Excerpted records
* Begin *
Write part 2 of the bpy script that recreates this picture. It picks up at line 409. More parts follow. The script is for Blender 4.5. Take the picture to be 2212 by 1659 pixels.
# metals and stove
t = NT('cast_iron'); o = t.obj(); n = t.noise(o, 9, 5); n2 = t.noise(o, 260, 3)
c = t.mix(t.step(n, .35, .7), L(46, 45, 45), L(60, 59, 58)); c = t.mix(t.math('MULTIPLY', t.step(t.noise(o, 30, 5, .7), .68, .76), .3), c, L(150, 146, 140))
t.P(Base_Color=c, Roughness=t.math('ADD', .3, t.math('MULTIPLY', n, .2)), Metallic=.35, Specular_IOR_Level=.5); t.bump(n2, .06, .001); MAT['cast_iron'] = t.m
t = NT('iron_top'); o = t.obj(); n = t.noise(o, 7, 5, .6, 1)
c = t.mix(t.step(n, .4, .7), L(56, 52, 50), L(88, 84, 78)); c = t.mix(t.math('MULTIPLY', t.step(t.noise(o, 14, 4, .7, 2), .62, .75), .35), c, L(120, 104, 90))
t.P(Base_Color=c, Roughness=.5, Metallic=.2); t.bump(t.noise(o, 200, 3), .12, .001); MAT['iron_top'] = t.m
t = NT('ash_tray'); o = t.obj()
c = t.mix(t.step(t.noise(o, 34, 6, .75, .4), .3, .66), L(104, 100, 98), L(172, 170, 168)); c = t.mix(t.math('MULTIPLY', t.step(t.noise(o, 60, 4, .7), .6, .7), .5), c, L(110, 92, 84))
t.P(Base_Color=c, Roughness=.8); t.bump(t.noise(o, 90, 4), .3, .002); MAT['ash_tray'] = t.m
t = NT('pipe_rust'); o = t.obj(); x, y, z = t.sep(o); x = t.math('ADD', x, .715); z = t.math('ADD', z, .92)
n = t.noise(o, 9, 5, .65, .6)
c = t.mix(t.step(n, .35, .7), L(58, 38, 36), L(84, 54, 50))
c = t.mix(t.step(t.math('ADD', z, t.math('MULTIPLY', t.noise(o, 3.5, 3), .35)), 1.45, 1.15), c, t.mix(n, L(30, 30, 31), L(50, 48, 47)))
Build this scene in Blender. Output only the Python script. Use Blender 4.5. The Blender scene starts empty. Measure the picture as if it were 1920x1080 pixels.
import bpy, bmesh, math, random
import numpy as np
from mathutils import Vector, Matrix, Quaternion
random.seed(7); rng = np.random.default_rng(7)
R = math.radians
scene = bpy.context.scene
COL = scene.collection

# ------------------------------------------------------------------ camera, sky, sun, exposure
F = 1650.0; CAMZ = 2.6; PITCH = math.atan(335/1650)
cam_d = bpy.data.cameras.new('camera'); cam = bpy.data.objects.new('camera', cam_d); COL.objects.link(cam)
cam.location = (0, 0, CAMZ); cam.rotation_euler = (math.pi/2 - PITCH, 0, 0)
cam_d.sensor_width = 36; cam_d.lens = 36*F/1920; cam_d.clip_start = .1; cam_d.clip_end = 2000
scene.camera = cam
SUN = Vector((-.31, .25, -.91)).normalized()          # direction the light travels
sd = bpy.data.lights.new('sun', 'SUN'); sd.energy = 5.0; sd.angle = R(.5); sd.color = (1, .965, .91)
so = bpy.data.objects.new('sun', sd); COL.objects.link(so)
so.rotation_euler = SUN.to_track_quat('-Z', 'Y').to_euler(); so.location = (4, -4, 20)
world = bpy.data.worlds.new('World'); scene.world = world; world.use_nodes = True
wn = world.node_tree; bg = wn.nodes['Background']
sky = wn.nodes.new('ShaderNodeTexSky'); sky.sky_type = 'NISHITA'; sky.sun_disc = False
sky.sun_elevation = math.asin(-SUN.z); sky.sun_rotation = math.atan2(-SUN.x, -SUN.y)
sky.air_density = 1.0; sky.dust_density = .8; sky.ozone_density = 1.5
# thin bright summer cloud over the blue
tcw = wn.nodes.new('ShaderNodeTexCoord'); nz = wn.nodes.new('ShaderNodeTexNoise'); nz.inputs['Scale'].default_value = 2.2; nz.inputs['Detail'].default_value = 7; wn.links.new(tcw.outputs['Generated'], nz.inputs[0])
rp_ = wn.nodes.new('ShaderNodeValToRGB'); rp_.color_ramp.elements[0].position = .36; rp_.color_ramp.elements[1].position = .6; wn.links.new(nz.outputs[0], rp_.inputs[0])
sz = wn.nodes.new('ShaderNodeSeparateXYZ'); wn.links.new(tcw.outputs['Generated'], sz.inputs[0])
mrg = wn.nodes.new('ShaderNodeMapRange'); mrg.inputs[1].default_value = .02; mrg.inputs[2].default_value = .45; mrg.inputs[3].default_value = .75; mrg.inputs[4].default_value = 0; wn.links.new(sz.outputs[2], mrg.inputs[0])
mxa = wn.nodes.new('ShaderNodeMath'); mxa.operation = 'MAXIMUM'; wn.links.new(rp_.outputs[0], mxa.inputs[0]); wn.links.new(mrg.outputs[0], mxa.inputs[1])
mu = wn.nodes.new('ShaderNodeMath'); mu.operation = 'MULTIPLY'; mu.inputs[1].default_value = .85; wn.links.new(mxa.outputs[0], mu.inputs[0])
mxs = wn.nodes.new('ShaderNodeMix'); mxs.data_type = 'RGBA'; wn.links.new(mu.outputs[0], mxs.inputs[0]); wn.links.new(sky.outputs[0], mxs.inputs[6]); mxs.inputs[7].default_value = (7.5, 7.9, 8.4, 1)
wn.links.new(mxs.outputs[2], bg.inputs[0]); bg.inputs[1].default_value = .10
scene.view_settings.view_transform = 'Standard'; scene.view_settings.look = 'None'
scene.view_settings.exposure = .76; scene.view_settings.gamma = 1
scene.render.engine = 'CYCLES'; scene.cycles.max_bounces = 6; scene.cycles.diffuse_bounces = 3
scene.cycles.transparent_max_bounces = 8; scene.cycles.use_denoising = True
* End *
Task goal
Output the full listing exactly as it stands.

Output for this task
Write part 2 of the bpy script that recreates this picture. It picks up at line 409. More parts follow. The script is for Blender 4.5. Take the picture to be 2212 by 1659 pixels.
# metals and stove
t = NT('cast_iron'); o = t.obj(); n = t.noise(o, 9, 5); n2 = t.noise(o, 260, 3)
c = t.mix(t.step(n, .35, .7), L(46, 45, 45), L(60, 59, 58)); c = t.mix(t.math('MULTIPLY', t.step(t.noise(o, 30, 5, .7), .68, .76), .3), c, L(150, 146, 140))
t.P(Base_Color=c, Roughness=t.math('ADD', .3, t.math('MULTIPLY', n, .2)), Metallic=.35, Specular_IOR_Level=.5); t.bump(n2, .06, .001); MAT['cast_iron'] = t.m
t = NT('iron_top'); o = t.obj(); n = t.noise(o, 7, 5, .6, 1)
c = t.mix(t.step(n, .4, .7), L(56, 52, 50), L(88, 84, 78)); c = t.mix(t.math('MULTIPLY', t.step(t.noise(o, 14, 4, .7, 2), .62, .75), .35), c, L(120, 104, 90))
t.P(Base_Color=c, Roughness=.5, Metallic=.2); t.bump(t.noise(o, 200, 3), .12, .001); MAT['iron_top'] = t.m
t = NT('ash_tray'); o = t.obj()
c = t.mix(t.step(t.noise(o, 34, 6, .75, .4), .3, .66), L(104, 100, 98), L(172, 170, 168)); c = t.mix(t.math('MULTIPLY', t.step(t.noise(o, 60, 4, .7), .6, .7), .5), c, L(110, 92, 84))
t.P(Base_Color=c, Roughness=.8); t.bump(t.noise(o, 90, 4), .3, .002); MAT['ash_tray'] = t.m
t = NT('pipe_rust'); o = t.obj(); x, y, z = t.sep(o); x = t.math('ADD', x, .715); z = t.math('ADD', z, .92)
n = t.noise(o, 9, 5, .65, .6)
c = t.mix(t.step(n, .35, .7), L(58, 38, 36), L(84, 54, 50))
c = t.mix(t.step(t.math('ADD', z, t.math('MULTIPLY', t.noise(o, 3.5, 3), .35)), 1.45, 1.15), c, t.mix(n, L(30, 30, 31), L(50, 48, 47)))
Build this scene in Blender. Output only the Python script. Use Blender 4.5. The Blender scene starts empty. Measure the picture as if it were 1920x1080 pixels.
import bpy, bmesh, math, random
import numpy as np
from mathutils import Vector, Matrix, Quaternion
random.seed(7); rng = np.random.default_rng(7)
R = math.radians
scene = bpy.context.scene
COL = scene.collection

# ------------------------------------------------------------------ camera, sky, sun, exposure
F = 1650.0; CAMZ = 2.6; PITCH = math.atan(335/1650)
cam_d = bpy.data.cameras.new('camera'); cam = bpy.data.objects.new('camera', cam_d); COL.objects.link(cam)
cam.location = (0, 0, CAMZ); cam.rotation_euler = (math.pi/2 - PITCH, 0, 0)
cam_d.sensor_width = 36; cam_d.lens = 36*F/1920; cam_d.clip_start = .1; cam_d.clip_end = 2000
scene.camera = cam
SUN = Vector((-.31, .25, -.91)).normalized()          # direction the light travels
sd = bpy.data.lights.new('sun', 'SUN'); sd.energy = 5.0; sd.angle = R(.5); sd.color = (1, .965, .91)
so = bpy.data.objects.new('sun', sd); COL.objects.link(so)
so.rotation_euler = SUN.to_track_quat('-Z', 'Y').to_euler(); so.location = (4, -4, 20)
world = bpy.data.worlds.new('World'); scene.world = world; world.use_nodes = True
wn = world.node_tree; bg = wn.nodes['Background']
sky = wn.nodes.new('ShaderNodeTexSky'); sky.sky_type = 'NISHITA'; sky.sun_disc = False
sky.sun_elevation = math.asin(-SUN.z); sky.sun_rotation = math.atan2(-SUN.x, -SUN.y)
sky.air_density = 1.0; sky.dust_density = .8; sky.ozone_density = 1.5
# thin bright summer cloud over the blue
tcw = wn.nodes.new('ShaderNodeTexCoord'); nz = wn.nodes.new('ShaderNodeTexNoise'); nz.inputs['Scale'].default_value = 2.2; nz.inputs['Detail'].default_value = 7; wn.links.new(tcw.outputs['Generated'], nz.inputs[0])
rp_ = wn.nodes.new('ShaderNodeValToRGB'); rp_.color_ramp.elements[0].position = .36; rp_.color_ramp.elements[1].position = .6; wn.links.new(nz.outputs[0], rp_.inputs[0])
sz = wn.nodes.new('ShaderNodeSeparateXYZ'); wn.links.new(tcw.outputs['Generated'], sz.inputs[0])
mrg = wn.nodes.new('ShaderNodeMapRange'); mrg.inputs[1].default_value = .02; mrg.inputs[2].default_value = .45; mrg.inputs[3].default_value = .75; mrg.inputs[4].default_value = 0; wn.links.new(sz.outputs[2], mrg.inputs[0])
mxa = wn.nodes.new('ShaderNodeMath'); mxa.operation = 'MAXIMUM'; wn.links.new(rp_.outputs[0], mxa.inputs[0]); wn.links.new(mrg.outputs[0], mxa.inputs[1])
mu = wn.nodes.new('ShaderNodeMath'); mu.operation = 'MULTIPLY'; mu.inputs[1].default_value = .85; wn.links.new(mxa.outputs[0], mu.inputs[0])
mxs = wn.nodes.new('ShaderNodeMix'); mxs.data_type = 'RGBA'; wn.links.new(mu.outputs[0], mxs.inputs[0]); wn.links.new(sky.outputs[0], mxs.inputs[6]); mxs.inputs[7].default_value = (7.5, 7.9, 8.4, 1)
wn.links.new(mxs.outputs[2], bg.inputs[0]); bg.inputs[1].default_value = .10
scene.view_settings.view_transform = 'Standard'; scene.view_settings.look = 'None'
scene.view_settings.exposure = .76; scene.view_settings.gamma = 1
scene.render.engine = 'CYCLES'; scene.cycles.max_bounces = 6; scene.cycles.diffuse_bounces = 3
scene.cycles.transparent_max_bounces = 8; scene.cycles.use_denoising = True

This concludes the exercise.